The Moon and Sobieski’s Shield: Old Heveliana and Contemporary Art
The Moon and Sobieski’s Shield is an exhibition that presents Johannes Hevelius as a scholar and an artist while highlighting the ties between the famous astronomer and King Jan III. The historical part of the exhibition focusses on works by Hevelius – illustrated volumes entered into UNESCO’s World Heritage List in 2021, as well as Sobiesciana from the Gdańsk Library of the Polish Academy of Sciences (PAN) and selected objects from the collections of the Museum of King Jan III’s Palace at Wilanów. The Orangery and the historic park of the Wilanów residence provide space for the presentation of graphics, paintings, and installations by members of the faculty and doctoral candidates from the Academy of Fine Arts in Warsaw inspired by Hevelius’ studies of heavenly bodies (including observations of the Moon and the constellations drawn by him). Analysing the visual aspect of the scientific studies of the 17th-century scholar, contemporary artists staked out an innovative, fascinating path into the limitless space above our heads.
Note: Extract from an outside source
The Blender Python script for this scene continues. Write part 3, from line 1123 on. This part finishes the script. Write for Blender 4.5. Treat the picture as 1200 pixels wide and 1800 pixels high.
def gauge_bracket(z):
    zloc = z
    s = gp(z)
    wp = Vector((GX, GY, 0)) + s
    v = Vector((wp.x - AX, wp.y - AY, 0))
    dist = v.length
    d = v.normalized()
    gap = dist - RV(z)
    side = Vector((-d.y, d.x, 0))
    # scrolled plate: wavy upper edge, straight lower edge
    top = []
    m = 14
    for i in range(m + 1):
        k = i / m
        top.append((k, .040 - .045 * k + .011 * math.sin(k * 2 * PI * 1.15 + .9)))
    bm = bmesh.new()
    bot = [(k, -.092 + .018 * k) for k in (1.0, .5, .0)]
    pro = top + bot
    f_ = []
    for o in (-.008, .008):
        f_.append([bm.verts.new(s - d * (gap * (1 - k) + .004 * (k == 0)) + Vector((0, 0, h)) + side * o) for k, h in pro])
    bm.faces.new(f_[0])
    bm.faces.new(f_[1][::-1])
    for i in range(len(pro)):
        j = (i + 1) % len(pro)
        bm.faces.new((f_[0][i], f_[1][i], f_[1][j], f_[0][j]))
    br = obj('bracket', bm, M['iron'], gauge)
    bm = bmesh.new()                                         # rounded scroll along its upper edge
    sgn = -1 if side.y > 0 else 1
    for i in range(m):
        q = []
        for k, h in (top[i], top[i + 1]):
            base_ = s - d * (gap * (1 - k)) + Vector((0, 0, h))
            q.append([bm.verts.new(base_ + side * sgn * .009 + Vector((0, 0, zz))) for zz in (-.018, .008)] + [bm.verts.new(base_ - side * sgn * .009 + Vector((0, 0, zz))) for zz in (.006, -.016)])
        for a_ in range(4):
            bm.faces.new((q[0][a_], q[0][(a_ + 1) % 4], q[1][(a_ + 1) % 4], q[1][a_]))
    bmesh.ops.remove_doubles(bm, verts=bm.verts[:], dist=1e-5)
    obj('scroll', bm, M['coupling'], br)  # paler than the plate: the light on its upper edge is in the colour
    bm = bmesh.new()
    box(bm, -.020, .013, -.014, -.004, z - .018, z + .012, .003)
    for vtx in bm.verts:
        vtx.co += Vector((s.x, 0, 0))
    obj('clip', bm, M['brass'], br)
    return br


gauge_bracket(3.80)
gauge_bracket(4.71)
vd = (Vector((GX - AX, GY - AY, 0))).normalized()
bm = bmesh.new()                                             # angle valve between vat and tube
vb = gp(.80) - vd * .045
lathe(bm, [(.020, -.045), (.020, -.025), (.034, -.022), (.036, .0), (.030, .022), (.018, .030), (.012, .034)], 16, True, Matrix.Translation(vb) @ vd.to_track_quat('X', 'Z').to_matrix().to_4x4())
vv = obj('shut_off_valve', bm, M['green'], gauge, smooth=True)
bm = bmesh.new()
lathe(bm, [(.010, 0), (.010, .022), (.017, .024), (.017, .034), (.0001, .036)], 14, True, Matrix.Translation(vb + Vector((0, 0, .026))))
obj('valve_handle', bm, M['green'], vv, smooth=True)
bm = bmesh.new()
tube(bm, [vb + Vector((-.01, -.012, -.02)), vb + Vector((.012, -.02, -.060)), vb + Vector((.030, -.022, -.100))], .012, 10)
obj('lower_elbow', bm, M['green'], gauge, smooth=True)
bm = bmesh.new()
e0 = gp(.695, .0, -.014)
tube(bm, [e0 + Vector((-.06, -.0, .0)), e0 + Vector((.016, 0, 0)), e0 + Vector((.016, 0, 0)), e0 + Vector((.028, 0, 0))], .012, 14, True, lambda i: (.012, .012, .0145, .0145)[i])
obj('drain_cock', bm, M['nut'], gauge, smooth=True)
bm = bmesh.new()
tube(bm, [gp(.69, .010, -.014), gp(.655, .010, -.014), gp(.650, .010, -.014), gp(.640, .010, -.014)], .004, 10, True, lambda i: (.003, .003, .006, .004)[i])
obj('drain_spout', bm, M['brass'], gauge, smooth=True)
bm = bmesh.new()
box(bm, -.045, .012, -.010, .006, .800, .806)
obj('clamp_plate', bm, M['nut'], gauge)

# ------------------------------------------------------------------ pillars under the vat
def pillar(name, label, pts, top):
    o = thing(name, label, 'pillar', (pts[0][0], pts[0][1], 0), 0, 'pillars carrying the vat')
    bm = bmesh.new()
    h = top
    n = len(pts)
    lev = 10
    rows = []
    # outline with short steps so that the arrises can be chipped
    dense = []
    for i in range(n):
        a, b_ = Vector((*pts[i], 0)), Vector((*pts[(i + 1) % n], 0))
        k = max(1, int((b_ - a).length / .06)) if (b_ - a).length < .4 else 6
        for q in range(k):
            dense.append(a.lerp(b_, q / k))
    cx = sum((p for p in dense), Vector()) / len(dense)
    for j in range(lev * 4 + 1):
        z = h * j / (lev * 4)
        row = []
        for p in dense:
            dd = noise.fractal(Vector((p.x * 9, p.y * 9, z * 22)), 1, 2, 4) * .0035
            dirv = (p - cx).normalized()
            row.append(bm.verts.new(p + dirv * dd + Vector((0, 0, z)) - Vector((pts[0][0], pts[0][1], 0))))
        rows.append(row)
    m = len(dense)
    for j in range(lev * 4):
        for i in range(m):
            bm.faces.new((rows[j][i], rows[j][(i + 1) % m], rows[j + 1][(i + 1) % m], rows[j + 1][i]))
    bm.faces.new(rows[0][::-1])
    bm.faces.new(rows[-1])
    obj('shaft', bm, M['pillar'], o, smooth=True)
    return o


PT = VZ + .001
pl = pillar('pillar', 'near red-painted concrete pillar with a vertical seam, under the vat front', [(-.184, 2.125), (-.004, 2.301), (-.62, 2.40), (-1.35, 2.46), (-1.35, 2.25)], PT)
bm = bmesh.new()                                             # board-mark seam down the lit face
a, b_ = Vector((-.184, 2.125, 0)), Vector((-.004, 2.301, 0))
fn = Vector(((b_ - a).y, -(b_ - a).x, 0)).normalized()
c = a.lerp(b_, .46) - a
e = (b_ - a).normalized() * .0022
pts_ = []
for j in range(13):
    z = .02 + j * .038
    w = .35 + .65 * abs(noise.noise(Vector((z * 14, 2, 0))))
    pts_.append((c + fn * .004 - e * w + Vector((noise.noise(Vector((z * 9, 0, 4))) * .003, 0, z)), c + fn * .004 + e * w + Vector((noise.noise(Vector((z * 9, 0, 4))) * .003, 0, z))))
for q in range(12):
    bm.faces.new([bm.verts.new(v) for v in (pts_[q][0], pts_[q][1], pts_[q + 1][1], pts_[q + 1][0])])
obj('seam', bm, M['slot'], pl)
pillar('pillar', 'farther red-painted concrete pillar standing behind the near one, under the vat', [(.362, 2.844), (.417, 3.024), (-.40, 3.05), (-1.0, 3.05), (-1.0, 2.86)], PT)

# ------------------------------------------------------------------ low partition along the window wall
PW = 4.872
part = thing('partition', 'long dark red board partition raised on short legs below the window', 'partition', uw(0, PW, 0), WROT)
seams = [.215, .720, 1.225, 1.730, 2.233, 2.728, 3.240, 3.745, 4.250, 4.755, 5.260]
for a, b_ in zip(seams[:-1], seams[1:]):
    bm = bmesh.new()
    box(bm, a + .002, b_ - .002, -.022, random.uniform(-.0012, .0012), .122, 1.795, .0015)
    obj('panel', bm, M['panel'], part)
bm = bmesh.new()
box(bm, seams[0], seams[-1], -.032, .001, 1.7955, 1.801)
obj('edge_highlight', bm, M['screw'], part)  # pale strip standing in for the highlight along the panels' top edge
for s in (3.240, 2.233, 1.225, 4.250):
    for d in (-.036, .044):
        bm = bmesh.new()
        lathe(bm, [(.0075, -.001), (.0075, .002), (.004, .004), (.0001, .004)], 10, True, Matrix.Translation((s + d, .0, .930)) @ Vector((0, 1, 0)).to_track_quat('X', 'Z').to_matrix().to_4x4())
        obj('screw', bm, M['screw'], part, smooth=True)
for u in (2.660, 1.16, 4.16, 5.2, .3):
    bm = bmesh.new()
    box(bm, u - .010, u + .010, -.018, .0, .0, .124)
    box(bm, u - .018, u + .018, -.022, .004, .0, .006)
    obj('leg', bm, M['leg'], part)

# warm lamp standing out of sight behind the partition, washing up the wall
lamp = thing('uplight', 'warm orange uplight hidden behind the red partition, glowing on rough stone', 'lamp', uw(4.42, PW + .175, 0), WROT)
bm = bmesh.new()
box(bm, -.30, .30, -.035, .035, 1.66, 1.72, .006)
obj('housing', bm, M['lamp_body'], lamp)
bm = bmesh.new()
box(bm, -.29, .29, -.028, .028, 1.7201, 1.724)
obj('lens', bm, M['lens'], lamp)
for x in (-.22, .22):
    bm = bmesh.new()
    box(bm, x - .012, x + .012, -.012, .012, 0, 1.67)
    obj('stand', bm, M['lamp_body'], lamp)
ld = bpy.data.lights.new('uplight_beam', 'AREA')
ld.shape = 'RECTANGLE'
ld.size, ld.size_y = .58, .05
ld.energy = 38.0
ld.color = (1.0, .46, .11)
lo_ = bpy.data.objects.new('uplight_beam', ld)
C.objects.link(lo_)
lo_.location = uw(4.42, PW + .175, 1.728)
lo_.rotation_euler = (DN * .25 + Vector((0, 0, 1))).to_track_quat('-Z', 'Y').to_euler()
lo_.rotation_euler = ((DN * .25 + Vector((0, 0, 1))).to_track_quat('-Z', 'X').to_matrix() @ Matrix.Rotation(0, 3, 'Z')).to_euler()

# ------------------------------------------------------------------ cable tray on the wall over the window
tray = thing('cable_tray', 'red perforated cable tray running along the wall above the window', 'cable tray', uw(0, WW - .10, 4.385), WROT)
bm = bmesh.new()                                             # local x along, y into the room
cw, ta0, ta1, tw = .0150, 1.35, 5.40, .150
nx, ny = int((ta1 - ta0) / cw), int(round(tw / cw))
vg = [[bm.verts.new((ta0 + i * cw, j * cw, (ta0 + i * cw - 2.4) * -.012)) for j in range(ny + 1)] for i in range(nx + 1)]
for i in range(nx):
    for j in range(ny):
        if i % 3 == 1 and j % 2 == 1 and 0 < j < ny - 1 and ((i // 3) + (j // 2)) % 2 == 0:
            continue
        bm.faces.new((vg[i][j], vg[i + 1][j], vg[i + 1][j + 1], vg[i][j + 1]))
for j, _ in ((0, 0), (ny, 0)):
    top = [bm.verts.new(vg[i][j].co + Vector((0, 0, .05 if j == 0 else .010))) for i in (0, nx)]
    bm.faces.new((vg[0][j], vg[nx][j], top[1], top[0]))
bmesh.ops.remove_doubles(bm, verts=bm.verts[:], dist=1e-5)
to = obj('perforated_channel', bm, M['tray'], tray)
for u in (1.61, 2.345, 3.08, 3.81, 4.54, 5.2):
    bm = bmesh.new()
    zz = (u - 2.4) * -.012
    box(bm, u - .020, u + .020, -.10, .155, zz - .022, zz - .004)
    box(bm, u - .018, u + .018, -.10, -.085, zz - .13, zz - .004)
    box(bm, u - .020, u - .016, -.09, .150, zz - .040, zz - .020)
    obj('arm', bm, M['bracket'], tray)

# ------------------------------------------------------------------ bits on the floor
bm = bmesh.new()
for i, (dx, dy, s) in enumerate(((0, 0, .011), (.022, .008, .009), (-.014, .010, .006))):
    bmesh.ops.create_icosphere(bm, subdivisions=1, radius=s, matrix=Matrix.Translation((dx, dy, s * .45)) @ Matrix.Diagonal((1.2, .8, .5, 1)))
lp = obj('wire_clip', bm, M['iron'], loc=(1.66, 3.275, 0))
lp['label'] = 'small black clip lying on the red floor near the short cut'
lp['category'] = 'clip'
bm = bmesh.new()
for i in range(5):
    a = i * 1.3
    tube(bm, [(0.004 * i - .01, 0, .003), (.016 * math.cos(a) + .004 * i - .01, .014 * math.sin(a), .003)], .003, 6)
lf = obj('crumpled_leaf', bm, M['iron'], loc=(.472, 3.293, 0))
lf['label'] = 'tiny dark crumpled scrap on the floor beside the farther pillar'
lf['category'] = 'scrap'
The exhibition is the result of a creative exchange between employees of the museum, PAN’s Gdańsk Library, and artists from the Academy of Fine Arts in Warsaw.
The Moon and Sobieski’s Shield: Old Heveliana and Contemporary Art
Heveliana,
An exhibition at the Museum of King Jan III’s Palace at Wilanów from the collection of the Gdańsk Library of the Polish Academy of Sciences, also presenting works and installations by artists from the Academy of Fine Arts in Warsaw.
The exhibition of Heveliana at the Museum of King Jan III’s Palace at Wilanów is conceived in such a manner as to, on the one hand, present beautiful evidence of historical scientific thought bound in an interesting artistic form and the impact it had on arts and sciences in the 17th and 18th century, and on the other, provide a reminder that artistic and intellectual legacies stimulate contemporary culture.
Drawings, etchings, prints, medals – visitors will find all of those in King Jan III’s Banqueting Hall, the highest-placed room at the very centre of the palace, in a 2nd storey extension erected as an observation point, in the manner of a Roman villa belvedere. The windows of the Banqueting Hall open to east and west; once, the view from them stretched far, not only toward the floodplain of the Vistula in the east, the far-off city in the west, and the gardens surrounding the property, but also to the sky and the stars!
The Moon of the title, observed and depicted by Hevelius in a print from an etching that astounds with its technical quality and the plasticity of its imagined craters, is the symbolic opening of our presentation. Next to it will also be found Sobieski’s Shield, Scutum Sobiescianum – the constellation Hevelius used to inscribe the name of the Victorious King in the skies.
Descending from Wilanów’s belvedere and passing through the preserved historic palace interiors, one is treated to a collection of objects inspired by cosmological themes dating back to the times of the Sobieskis as well as modern visual and aural arrangements designed by contemporary artists, inspired by the research, thought, and graphical art of the Gdańsk astronomer.
Heading toward the Orangery, visitors will observe artistic installations also in the park; meanwhile, the Orangery will contain a condensation of contemporary artistic endeavours: sculptures, graphics, drawings, paintings, installations, forms of conceptual dialogue, multimedia, and projections arranged according to the eight phases of the Moon.